I’m going to be building up a new set of wheels with Easton Arc 30 rims ( 30mm internal width ) and I’m not having much luck finding tape of that width.
I have plenty of 25mm stuff and wondered if that would be fine? Obviously the spoke holes would be adequately covered, but I’m not sure if that 2.5mm of exposed rim bed either side of the tape would affect things ( if at all ).
Apologies if this has been asked frequently, but I can’t seem to find anything definitive on the subject.
This factory pre-taped Easton Heist wheel doesn’t appear to be taped right to the edges.
We have some SS carbon rims that were taped with 12mm due to internal profile, stayed up with no problems. Also cut down some 30mm tape that was a tad too wide to fit some DT rims. Used a Stanley knife as we were putting it on so one side is a bit wavy.
My logic may be wrong, but I’d think as long as it covers the spoke holes and is wide enough for a healthy overlap to allow for a but of slip, there’s no real reason for it to be wide enough to go wall to wall, especially wider rims?
Narrow is better (within reason) because it leaves the machined edges free to seat the tyre properly. Also the centre channel is quite deep so the narrower tape pulls in more easily.
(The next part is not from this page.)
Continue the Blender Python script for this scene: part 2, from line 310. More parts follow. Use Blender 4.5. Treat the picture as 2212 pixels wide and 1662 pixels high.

Dont buy Stans, buy the Tesa tape of ebay, so much cheaper and its identical.
Initially I used small squares of tape covering each spoke hole and that worked too.
One thing I found with using narrower tape is that, probably depending on where the edge sits on the profile, an unlucky bead dismount can lift a section of the tape edge and start a leak. For some rims, the only way I’ve got the right width is by carefully chopping a roll of duct tape down.
Buy thinner tape and wrap multiple times would be my recommendation. We do 4 wraps for our Carbons so that even if the tape in the middle lifts a bit its still sealed underneath.
I’ve not done the tubeless thing before but just got some wtb scraper rims. Wtb suggest 50mm tape if you go by their website but that seems to contrast with opinions I read elsewhere on the principles of widths!